On February 27, 2015, opposition leader Boris Nemtsov was gunned down within sight of the Kremlin, just days after he had spoken out against Russian intervention in Ukraine. Nemtsov was only the latest Putin critic to be assassinated or to die under suspicious circumstances. In January 2016 a British public inquiry officially implicated Putin in the 2006 murder of former Federal Security Service officer Alexander Litvinenko. Litvinenko had spoken out against Russian government ties to organized crime both before and after his defection to the United Kingdom. He was poisoned with polonium-210 while drinking tea in a London hotel bar. 

Aleksey Navalny, an opposition activist who had first achieved prominence as a leader of the 2011 protest movement, has been repeatedly imprisoned. 

In the September 2016 legislative election, voter turnout was just 47.8 percent, the lowest since the collapse of the Soviet Union. According to The Britannica, “voter apathy was attributed to Putin’s steady implementation of so-called ‘managed democracy’, a system whereby the basic structures and procedures of democracy were maintained but the outcome of elections was largely predetermined.”

Apparently, attempts at “managed democracy” was not limited to Russia. “In the months prior to the 2016 U.S. presidential election, a series of high-profile hacking attacks targeted the Democratic Party and its presidential nominee Hillary Clinton. Computer security experts tied these attacks to Russian intelligence services, and in July 2016 thousands of private e-mails were published by WikiLeaks. Within days the U.S. Federal Bureau of Investigation opened a probe into Russian efforts to influence the presidential election—this investigation also examined possible connection to the Trump campaign.”

In February 2022, Russia formally invaded Ukraine, but many think Putin miscalculated.
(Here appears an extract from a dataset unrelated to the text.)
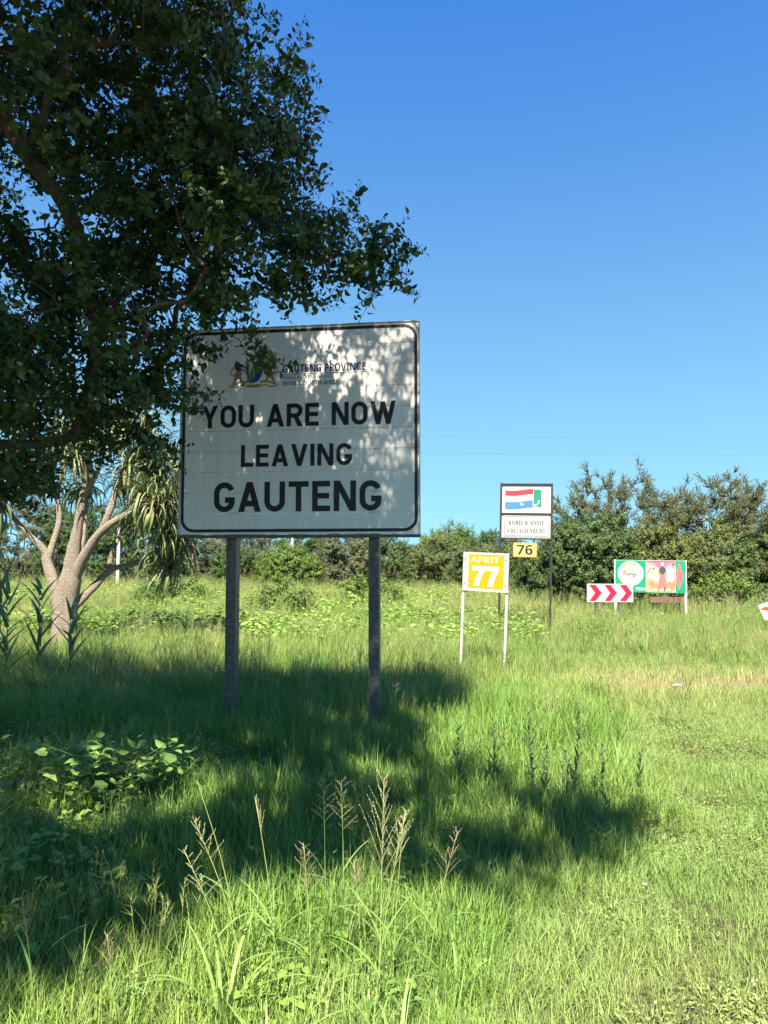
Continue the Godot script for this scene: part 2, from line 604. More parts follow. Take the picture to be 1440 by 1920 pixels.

Putin’s popularity has plummeted, at home and abroad. The decadent West has been surprisingly united in its response, with even neutral Switzerland considering sanctions. In fact, Putin’s aggression may very well bring about the very results he feared; a further retreat from the old Soviet Union borders with a newly strengthened NATO thrown into the bargain. 

As Stephen Kockins noted in The New Yorker, “Very few people talk to Putin, either Russians on the inside or foreigners….. [But] he’s getting what he wants to hear. In any case, he believes that he’s superior and smarter. Despotism creates the circumstances of its own undermining. The information gets worse. The sycophants get greater in number. The corrective mechanisms become fewer. And the mistakes become much more consequential.”